Earlier, Zero Hedge noted that China announced a change in the way China’s CPI is calculated – greatly reducing the input of food prices in to Chinese inflation. This done because of the fact that China’s food prices are increasing at an astronomical rate. China’s economy is massively overheated – made that way by a round of money printing and easy credit which would make even Ben Bernanke blush (not that he’d actually refuse to do it – he’d just blush while he did). Whatever you do, don’t believe whatever numbers you see out of China – they are walking on the knife’s edge of economic collapse and are determined to hide it…and hope that some how, some way, the global economy really does recover before the piper had to be paid.

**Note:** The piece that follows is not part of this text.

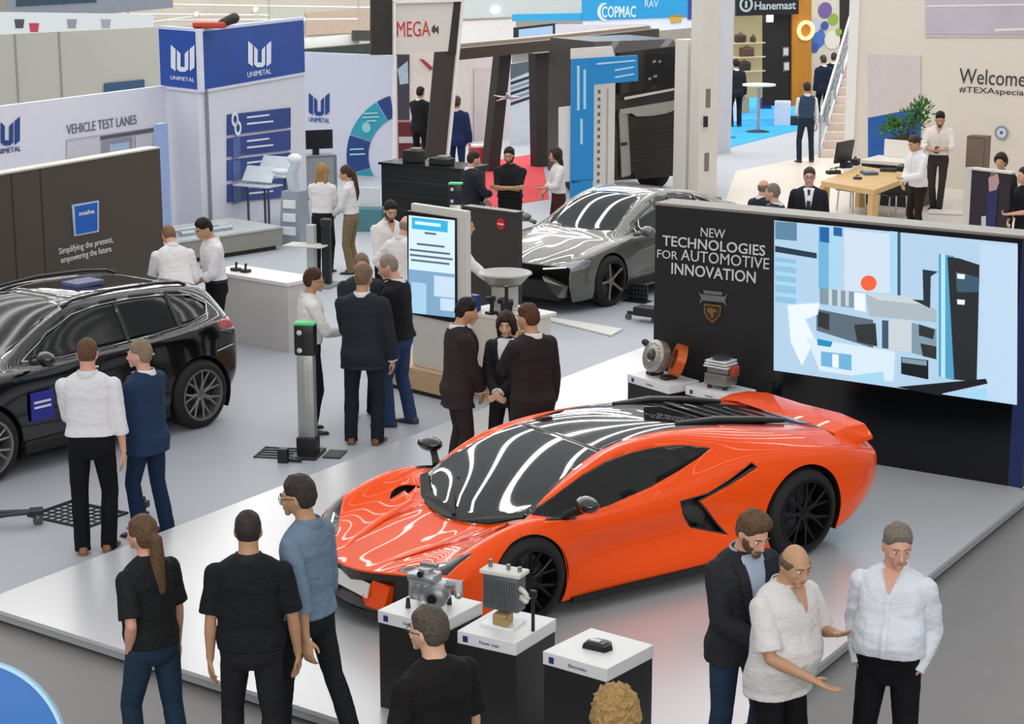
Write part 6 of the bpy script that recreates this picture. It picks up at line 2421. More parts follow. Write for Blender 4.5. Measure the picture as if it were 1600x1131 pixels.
def portal():
    pl = PLN(580, 37.6, 730, 38.2)
    r = thing('sign_portal', 'slanted dark portal with white framed red letter sign', 'exhibition booth', tuple(pl.w(.8, 0)))
    DK = mat('3a332d', .5, var=.08)
    DK2 = mat('2c2723', .5, var=.08)
    FR = mat('ebe6df', .4)
    poly_part(pl, [(580, -40), (613, -40), (613, 86), (580, 86)], 'dark_panel', DK2, r, -.10, .1)
    poly_part(pl, [(616, 6), (708, 3), (699, 80), (616, 84)], 'sign_panel', mat('d9d3ca', .45, var=.03), r, 0, .05)
    poly_part(pl, [(679, 80), (722, -6), (716, 40), (697, 250), (664, 246)], 'slanted_pillar', DK, r, -.03, .06)
    poly_part(pl, [(708, 2), (722, 2), (712, 85), (699, 82)], 'slanted_side', DK2, r, .04, .03)
    for pts in ([(612.5, 2), (616.5, 2), (617, 246), (613, 246)], [(612.5, 1), (722, -2), (722, 2), (612.5, 5)], [(719, -2), (724, -2), (699, 252), (695, 250)]):
        poly_part(pl, pts, 'frame_bar', FR, r, .02, .10)
    for x0, y0 in ((613, 246), (697, 250)):
        u = pl.px(x0, y0)[0]
        box_on(pl, u - .02, u + .03, 0, pl.px(x0, y0)[1], .08, 'frame_foot', FR, r, out=.08)
    fit_text(pl, 'MEGA', (619, 33, 671, 57), mat('c8353a', .4), r, out=.056)
    b = MB()
    px_poly(b, pl, [(674, 42), (678, 38), (679, 44), (684, 40), (684, 54), (680, 48), (677, 52), (673, 48)], .056)
    b.build('emblem', mat('4a4444', .5), parent=r, w=True)
    # inside the portal
    p2 = PLN(612, 45.5, 730, 46.2)
    struct(upright(p2, 605, 735, 82, 'wall_inner', mat('dcd2ca', .55), d=.08, ref=640), 'pale inner wall behind the slanted portal')
    t = thing('tall_poster', 'tall dark poster with white stripes inside the portal', 'poster', tuple(p2.w(.4, 0)))
    poly_part(p2, [(617, 85), (639, 85), (639, 240), (617, 240)], 'sheet', mat('3c3c42', .45), t, .02)
    poly_part(p2, [(620, 108), (636, 95), (637, 130), (624, 132)], 'print', mat('a9bccb', .45), t, .04, .01)
    poly_part(p2, [(655, 92), (661, 93), (676, 106), (672, 110)], 'red_arrow', mat('a03038', .45), t, .02, .02)
    o = G(642, 252)
    t = thing('red_counter', 'small dark red counter with white lettering inside the portal', 'counter', tuple(o))
    b = MB()
    b.box((0, 0, .45), (.75, .4, .9), bev=.02)
    b.build('front', mat('6e1c22', .45), parent=t)
    b = MB()
    b.box((0, -.205, .5), (.5, .01, .14))
    b.build('lettering_strip', mat('d9cfcc', .5), parent=t)
    # beam, posts and the door wall
    pb = PLN(690, 40.0, 1018, 43.5)
    r = thing('beam_frame', 'long dark beam on black posts right of the slanted portal', 'exhibition booth', tuple(pb.w(2, 0)))
    poly_part(pb, [(690, 76), (850, 61), (1016, 44), (1016, 68), (850, 78), (690, 94)], 'beam', mat('4a4038', .45, var=.06), r, 0, .3)
    poly_part(pb, [(690, 71), (850, 57), (1016, 40), (1016, 45), (850, 62), (690, 77)], 'beam_top', mat('a89888', .45), r, -.3, .3)
    for a, b_, c_, d_ in ((784, 802, 766, 784), (839, 881, 842, 876)):
        poly_part(pb, [(a, 84), (b_, 80), (d_, 250), (c_, 254)], 'post', mat('2e2925', .5, var=.06), r, -.3, .25)
        u0, u1 = pb.px(c_, 250)[0], pb.px(d_, 250)[0]
        box_on(pb, u0, u1, 0, pb.px(c_, 248)[1], .25, 'post_foot', mat('2e2925', .5), r, out=-.05)
    pd = PLN(706, 46.5, 800, 47.5)
    o = upright(pd, 700, 800, 88, 'wall_door', mat('d9cdcb', .5, var=.03), d=.1, ref=730)
    o.name = 'wall_front'
    struct(o, 'pale wall with a flush door')
    struct(poly_part(pd, [(740, 107), (781, 104), (781, 235), (740, 238)], 'door_1', mat('cfc2c2', .5), None, .005, .02), 'flush pale door')
    poly_h = thing('door_handle', 'small steel handle on the flush pale door', 'handle', tuple(pd.w(pd.px(776, 178)[0], pd.px(776, 178)[1], .05)))
    b = MB()
    b.tube([(0, 0, 0), (.0, -.04, 0), (-.12, -.05, 0)], .015, n=8)
    b.build('lever', ALU, parent=poly_h)
    # chrome wall arm on the post
    u, z = pb.px(793, 152)
    t = thing('chrome_arm', 'branching chrome arm fixed to the dark post by the white door', 'fixture', tuple(pb.w(u, z, .05)))
    for d_ in ((-.3, -.1, .05), (-.25, -.1, -.06), (.2, -.1, .02), (-.05, -.1, .1)):
        b = MB()
        b.tube([(0, 0, 0), (d_[0] * .5, -.1, d_[2] * .3), d_], [.035, .03, .02], n=8, rnd=True)
        b.build('branch', CHROME, parent=t, smooth=60)
    # engine poster, red flag sign
    pe = PLN(796, 46, 845, 46.5)
    t = thing('engine_poster', 'tall white poster showing a silver car between the dark posts', 'poster', tuple(pe.w(.3, 0)))
    poly_part(pe, [(796, 100), (848, 92), (848, 232), (796, 236)], 'sheet', mat('d4dbe4', .4), t, .0)
    b = MB()
    for k, c_ in enumerate((0, 1, 0, 1, 0)):
        b.mi = c_
        px_poly(b, pe, [(797, 128 + k * 8), (846, 112 + k * 8), (846, 116 + k * 8), (797, 133 + k * 8)], .022)
    b.mi = 2
    px_poly(b, pe, [(797, 100), (846, 92), (846, 104), (797, 124)], .022)
    b.build('print', [mat('28323c', .4), mat('8a9cae', .4), mat('5a6a72', .4)], parent=t, w=True)
    u, z = pb.px(858, 190)
    o = pb.w(u, 0, .35)
    t = thing('red_pennant', 'red teardrop banner with white lettering against the dark post', 'banner', tuple(o))
    b = MB()
    z0, z1 = pb.px(858, 232)[1], pb.px(858, 180)[1]
    prof = [(0, z1), (.10, z1 - .14), (.17, z1 - .32), (.20, z0 + .25), (.17, z0 + .08), (.10, z0)]
    P = [(x, 0, zz) for x, zz in prof] + [(-x, 0, zz) for x, zz in prof[:0:-1]]
    b.prism([Vector(p) for p in P], (0, .03, 0))
    b.build('cloth', mat('b01822', .5, var=.1), parent=t)
    b = MB()
    b.box((0, -.01, z0 + .28), (.24, .01, .05))
    b.build('lettering', mat('e8c6c6', .5), parent=t)
    b = MB()
    b.tube([(0, .02, 0), (0, .02, z0 + .02)], .02, n=8)
    b.build('pole', PLAS, parent=t)
    # red carpet
    t = slab('red_carpet', [G(708, 262)[:2], G(845, 240)[:2], G(858, 312)[:2], G(735, 330)[:2]], .008, .018, mat('d8414c', .85, var=.05, scale=4))
    tag(t, 'bright red carpet laid in front of the pale door wall', 'carpet')
    o = G(748, 262)
    t = thing('red_stool', 'round red stool on the red carpet beside the man in the blue suit', 'stool', tuple(o))
    b = MB()
    b.lathe([(0, 0), (.22, 0), (.22, .40), (.20, .45), (0, .45)], n=24)
    b.build('base', mat('c43036', .5), parent=t, smooth=40)
    b = MB()
    b.lathe([(0, .45), (.21, .45), (.22, .47), (.20, .50), (0, .50)], n=24)
    b.build('seat', mat('e4d6d0', .5), parent=t, smooth=40)
    # screen above the beam and the cyan fascia behind
    pt = PLN(800, 50, 870, 50.5)
    t = thing('small_television', 'small lit screen above the dark beam', 'television', tuple(pt.w(.5, 0)))
    poly_part(pt, [(802, 43), (866, 36), (866, 62), (802, 68)], 'casing', mat('24262e', .4), t, 0, .06)
    uu = pt.px(834, 60)[0]
    box_on(pt, uu - .05, uu + .05, 0, pt.px(834, 62)[1], .05, 'post', PLAS, t)
    poly_part(pt, [(809, 46), (862, 40), (862, 57), (809, 63)], 'screen', mat('a9c6e8', .3, emit=.8), t, .062, .004)
    poly_part(pt, [(830, 60), (838, 56), (850, 58), (850, 62)], 'picture', mat('4a6484', .4), t, .064, .004)
    pf = PLN(700, 56, 1120, 58)
    t = thing('cyan_fascia', 'wide cyan fascia sign with white lettering at the top', 'sign', tuple(pf.w(4, 0)))
    poly_part(pf, [(800, 22), (910, 20), (910, 32), (800, 33)], 'low_band', mat('2f9fd0', .4), t, 0, .1)
    poly_part(pf, [(908, -60), (1072, -60), (1072, 26), (908, 32)], 'board', mat('2a97cc', .4, var=.06), t, .05, .1)
    poly_part(pf, [(908, 30), (1075, 22), (1090, 42), (915, 58)], 'white_band', mat('dfe2ea', .4), t, .02, .1)
    poly_part(pf, [(1044, 24), (1064, 22), (1062, 34), (1046, 36)], 'yellow_badge', mat('c9a23c', .5), t, .13, .02)
    poly_part(pf, [(1072, -60), (1084, -60), (1082, 30), (1072, 30)], 'violet_edge', mat('3c3c8e', .5), t, .05, .1)
    W2 = mat('cfe6f2', .4)
    fit_text(pf, 'COPMAC', (938, 9, 991, 27), W2, t, out=.16, bold=.02)
    b = MB()
    pts = [(942 + 11 * math.cos(R(a)), 18 - 14 * math.sin(R(a))) for a in range(80, 290, 15)] + [(945 + 9 * math.cos(R(a)), 18 - 12 * math.sin(R(a))) for a in range(280, 70, -15)]
    px_poly(b, pf, pts, .155)
    b.build('crescent', W2, parent=t, w=True)
    fit_text(pf, 'RAV', (1005, 0, 1026, 11), W2, t, out=.16)
    # white ceiling panel of that stand
    pw = PLN(700, 62, 900, 63)
    t = thing('white_canopy', 'white canopy with a bright lamp left of the cyan fascia', 'canopy', tuple(pw.w(2, 0)))
    poly_part(pw, [(700, -60), (908, -60), (908, 22), (700, 30)], 'ceiling_panel', mat('c6ccca', .5), t, 0, .1)
    poly_part(pw, [(715, 34), (806, 30), (806, 62), (715, 66)], 'wall_panel', mat('e4e0dc', .5), t, -.1, .1)
    b = MB()
    u, z = pw.px(772, 15)
    b.ell(pw.w(u, z, .12), (.16, .06, .12))
    b.build('lamp', mat('ffffff', .3, emit=3), parent=t, w=True)
    pq = PLN(862, 52, 1010, 52.5)
    t = upright(pq, 866, 1012, 38, 'wall_upper', mat('d2cdd6', .5), d=.1, ref=930)
    struct(t, 'pale wall behind the dark beam')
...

The bad news for us is that there is no indication that Uncle Ben will refuse to send us in to this kind of inflation. There is nothing be said or done, that is, which tells us that the latest round of “quantitative easing” (ie, money printing) is the last…that when this bag of fake money runs out, Bernanke won’t just print up another one. And, so, dear Americans, we are at risk of this kind of inflation – not that it definitely will happen (in the United States, there are still plenty of downward pressures on prices), but that it is a real risk.
Maybe we really should all invest in canned goods and shotguns?